Der frühe Erfolg hatte seine Schattenseiten
Für seine Gesundheit, sein Leben wäre ein späterer Sieg besser gewesen, meint Becker. Doch sein Coup schaffte eine besondere Verbindung zu dem Ort. Auch nach dem Ende seiner Karriere führte sein Weg immer wieder auf die geschichtsträchtige Anlage, bis er für ihn versperrt war. Nach seiner Verurteilung wegen Insolvenzverschleppung im April 2022 und seiner Entlassung aus der Haft wegen guter Führung im darauf folgenden Dezember war ihm die Einreise verboten. Er kann sich jetzt wieder darum bewerben.
Becker wäre nicht Becker, hätte er nicht auch diese Krise in seinem Leben durchgestanden. "Was ich beruflich und privat erlebt habe", sagte er Sports Illustrated, "das hält eigentlich keine Sau aus" - vor allem die Behandlung seines Lebens durch die Medien, ergänzte er, sei "beispiellos" gewesen.

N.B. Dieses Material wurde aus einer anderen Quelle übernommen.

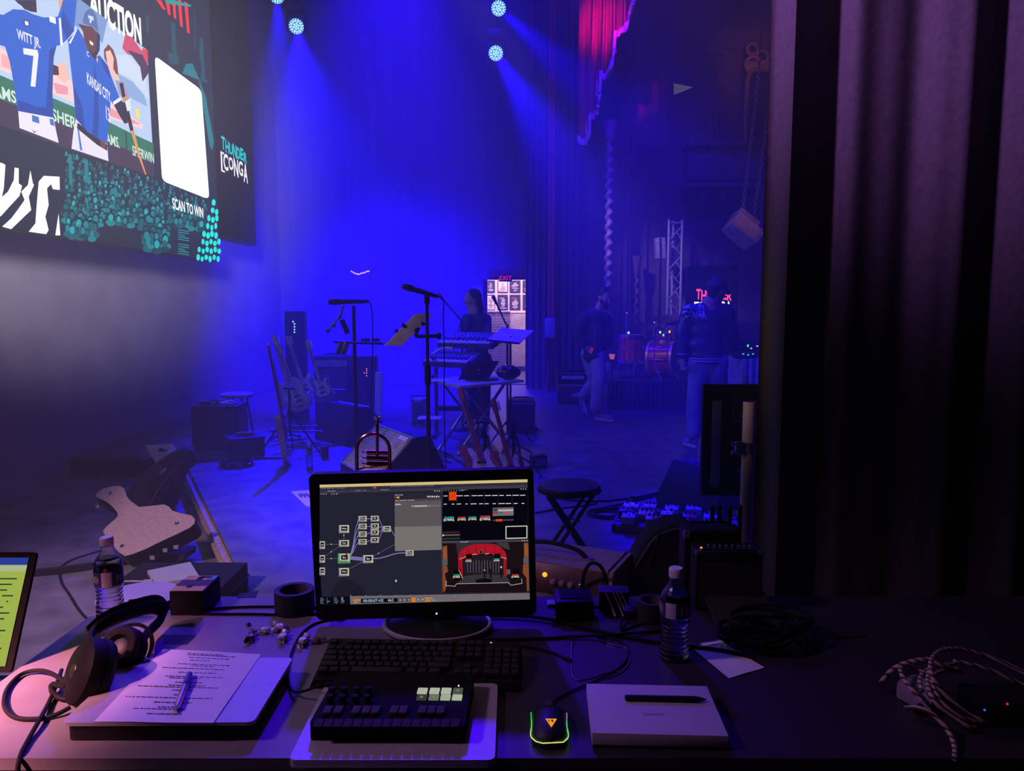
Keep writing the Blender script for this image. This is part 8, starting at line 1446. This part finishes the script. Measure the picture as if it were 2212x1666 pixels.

Er habe "ein tiefes Tal der Tränen" durchschritten, "aber jetzt geht es mir gut". Im Dezember wird er sogar noch einmal Vater. Zum fünften Mal.
Becker ist zudem als Experte geschätzt und gut beschäftigt, und ein klein bisschen Wimbledon bleibt ihm daher auch in diesem Jahr. Nur: Statt wie früher und vielleicht bald mal wieder für die BBC aus seinem "Wohnzimmer" zu kommentieren, ist Becker im zweiten Jahr nacheinander für Sky Italia aus Mailand auf Sendung. Auf Englisch, mit simultaner Übersetzung auf Italienisch. Zudem blickt er in seinem Podcast auf das Turnier, das sein Leben prägte.